Pour Me Koïta, Alioune Camara a pour objectif de «se servir de la banque pour régenter un acteur économique». Le compte de Khadim Kébé qu’il a déclassé ainsi que les écritures abusives dont il est l’auteur, tout comme les altérations de documents, sont suffisants pour retenir tous les délits pour lesquels il est poursuivi. L’avocat, qui avait réclamé un milliard, estime que la situation a changé, il réclame 10 milliards de francs pour les dommages et intérêts.
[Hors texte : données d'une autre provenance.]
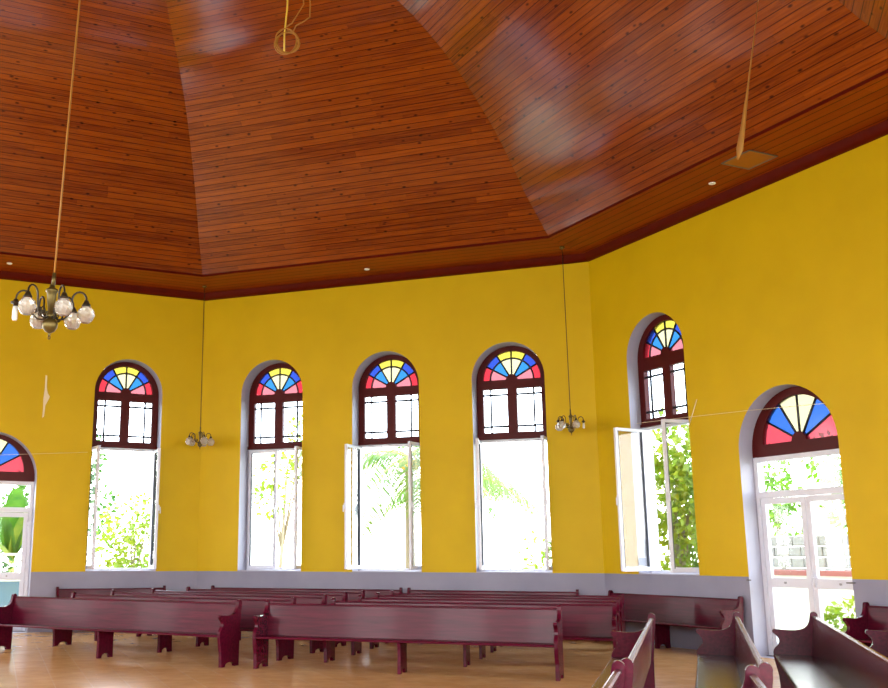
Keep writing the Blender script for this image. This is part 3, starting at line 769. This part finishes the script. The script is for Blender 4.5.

Alioune Camara nie et soutient qu’il n’y a que 111.000 francs dans le compte
Pour ses réquisitions, le Procureur s’en est rapporté à la décision du Tribunal.
Alioune Camara, pour sa part, s’est porté en faux contre ses accusations. Les débits de compte, selon lui, ne sont pas des paiements, puisqu’il n’y avait pas d’argent dans le compte, sinon 111.000 francs : mais il s’agit d’un «constat d’impayés». Me Babacar Camara, qui confirme son client, ajoute que ce dossier est une affaire civile qu’on veut correctionnaliser. Mieux, selon la robe noire, le fait de porter des écritures, une opération de crédit ou de débit, ne constitue pas des manœuvres frauduleuses. Selon lui, Alioune Camara n’a fait que respecter les termes de la convention. S’agissant de l’ordonnance qui n’a pas été exécutée, l’avocat précise qu’il s’agit d’une ordonnance exécutoire, mais pas définitive. Cette ordonnance, selon lui, s’applique à la société SIM, mais pas à la BRM.
Pour le délit d’escroquerie, Me Camara estime qu’il n’y en a pas eu puisqu’il n’y avait que 111.000 dans le compte. L’avocat précise que Khadim Kébé et Alioune Camara sont des amis, et c’est le fils de Ndiouga Kébé qui est allé le voir pour lui proposer un montage financier par la création de la société SIM. Me Camara souligne encore que le rapport de l’expert a noté que pour l’engagement de trésorerie, Khadim Kébé doit à la BRM 800 millions de francs. Il soutient cependant que l’expert a aussi fait plusieurs erreurs dans son travail.
L’affaire sera vidée le 22 janvier prochain.